The other notable alteration to the traditional version was the awakening scene in Act 2. After Aurora’s awakening with the Prince’s kiss, the couple dances a romantic pas, which shows Aurora gradually falling in love with her Prince and closes with a passionate kiss. Here, Aurora is dressed in a nightgown and this duet is reminiscent of MacMillan’s Romeo and Juliet Balcony pas de deux (a role Eagling is well remmbered for) It was effective, since it does seem strange that Aurora and the Prince would get married so soon after they meet, like in the usual Sleeping Beauty.

This performance featured guest dancer Vadim Muntagirov of the Royal Ballet, who was nurtured and brought into stardom by Eagling during his time at English National Ballet. Regarded as one of the finest classical dancers of his generation, he was the ideal Prince. Each small movement is elegant, his partnering is steady, and his classical technique precise. His tours en l'air are bouncy – he's got great ballon, his landings are clean and his leaps were soaring high. Muntagirov's dancing combines Russian academism and British dramatic interpretation and he drove the audience to tears with the ardent passion he showed in the Awakening pas. Sadly, this production lacks a dazzling male solo, which he deserves, with simply not enough moments in the choreography to enjoy his marvels.

Yui Yonezawa is well known for her immaculate technique, and the role of Aurora also fits her perfectly. Light and crisp, fresh as a morning rose in her entrance, she nailed the Rose Adagio with ease. Her portrayal of the Princess was youthful, full of life and curiosity, her pirouettes were all triples and she demonstrates very good musicality, but never shows off. Her transformation throughout the ballet was impressive, from the dreamy and lyrical sleeping princess in Act 2 to the glorious queen of the final act. Every single moment of her dancing was convincing, without a single wobble.
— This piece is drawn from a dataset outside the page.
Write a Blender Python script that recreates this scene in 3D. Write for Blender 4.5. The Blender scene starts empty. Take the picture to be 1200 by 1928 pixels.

Yonezawa would be a perfect ballerina if she could develop her dramatic side and convey her emotions more...but she is already a marvel.

Ayako Ono stole the show as Princess Florine, adding narrative into this small role,with soft, delicatel dancing and playful musicality. She alternated Aurora on other dates. National Ballet of Japan’s corps de ballet created a radiant atmosphere with its uniformity and controlled beauty, but – curent promotions and shifts within the company's ranks perhaps prevailing – the Fairy variations of the prologue failed to impress. Under the direction of former Artistic Director David Bintley, the company developed much more character and inherited British dance's theatrical tradition, but it seems these qualities are quickly going with some dancers seemingly not engaged in the drama.

The production's designs were lavish and elegant, but some of the costumes by Toer van Schayk were strange choices. Aurora’s costume in Act 1 was all white and simple, while the Lilac Fairy wore a decorative and heavy-looking tutu with a not-so-pretty headdress. Carabosse’s spider inspired tutu in black and green was glamourous but the corps de ballet in the Act 2's vision scene were also clad in vivid green, making the audience feel as if we were in a jungle. The production was successful, and the dancers great, but was there really a need to create such an expensive new Sleeping Beauty, that is so faithful to the traditional version?